Mia Geiger

Subtleties flavor vignettes of Latino culture
By Mia Geiger
Special to the Denver Post

“Every Night Is Ladies’ Night” is the title of Michael Jaime-Becerra’s debut book of short stories, but it could have just as aptly been called “Every Night Is a Struggle.”

The stories are set in the author’s home town of El Monte, Calif., a working-class Chicano community. The book sheds light on the Latino culture, but it could be reflective of any group of people – people who live and love, win and lose, dream and despair. It’s the everyday lives of people struggling to get by to which the author gives voice.
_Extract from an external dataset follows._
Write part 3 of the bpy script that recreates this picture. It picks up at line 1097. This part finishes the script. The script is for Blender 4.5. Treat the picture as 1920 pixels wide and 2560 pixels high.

Thirty-year-old Jaime-Becerra, who began writing the book while enrolled in a fine arts graduate program, has created characters of varying ages, from a teenage boy eager to win the attention of a pretty girl name Violet, to a young couple happy with their newborn son but straining to make ends meet, to a grandfather intent on keeping his granddaughter from marrying a guy he dislikes.

A smooth, almost lyrical cadence propels Jaime-Becerra’s words,depicting people at their best and worst, revealing their lives with straightforwardness and wry humor.

The collection houses 10 vignettes, and cleverly gives the reader second and third glimpses at major characters by inserting them as minor characters in later stories.

Careful readers are rewarded when small details crop up in later stories, such as when a character mentions wanting a specific type of car, then in another story, the man’s car is casually mentioned. It’s that type of subtlety that flavors the entire collection, along with nuances of hope, desire, desperation and grief.

Among the most endearing characters is Lencho, a troubled kid whose father is in prison. In “The Corrido of Hector Cruz,” Lencho gets a second chance when his Uncle Hector agrees to take responsibility for him after the teen completes his time at a boys home. Understandably Hector and his pregnant wife, Mini, are unsure about taking Lencho into their home. But Lencho surprises them with how he’s turned his life around.

Hector and Mini are complex, compelling characters as well. In the same story, Hector runs out during the wee hours to satisfy his wife’s hunger cravings during her pregnancy:

“Hector yawns. He doesn’t know how many more trips he’ll have to make in the months Mini has left. One night last week she wanted pastrami, not a sandwich, just the meat on the side. Another night it was fresh-brewed jamaica. This morning it’s chorizo with potatoes. Tomorrow it’ll be frozen fish sticks, or ice milk, or taquitos and homemade guacamole. … Hector knows that the particulars of Mini’s appetite don’t matter. He’d drive to Alaska for ice cubes if she asked him to.”

Several poignant scenes punctuate the stories, such as in “Buena Suerte Airlines,” in which kind-hearted, smart and practical Mini, weary of not having enough money, starts buying lottery tickets on a weekly basis, and is then bitterly disappointed when she checks the numbers. With quiet resignation, she rips up the losing tickets.

Jaime-Becerra peppers his stories with Spanish words and phrases. Many can be deciphered from the context of the story, but some remain unfamiliar to those who don’t speak the language.

Wry humor softly lightens up the stories, such as in “Gina and Max,” when Gina describes a gift from her boyfriend:

“This is our third Christmas together, and as much as I love Max, he hasn’t gotten any better at giving me gifts. We had been together five months and three days when our first Christmas came around. Max gave me a pack of multivitamins and a jar of iron pills, because I was always tired.”

Violence occurs intermittently in the stories. The reader can almost feel the sharp slap across a teenage boy’s face when his mother mistakenly believes he’s gotten a tattoo, as well as the angry blows exchanged by two young men in a bar brawl.

After learning about the lives of the men and women in “Every Night Is Ladies’ Night,” one can’t help but root for them to prevail over their situations.

Jaime-Becerra, who teaches creative writing at the University of California, Riverside, is working on another book, this one about rural musicians in Mexico. It goes to prove that those who can, teach – and do.

Mia Geiger is a freelance writer in the Philadelphia area.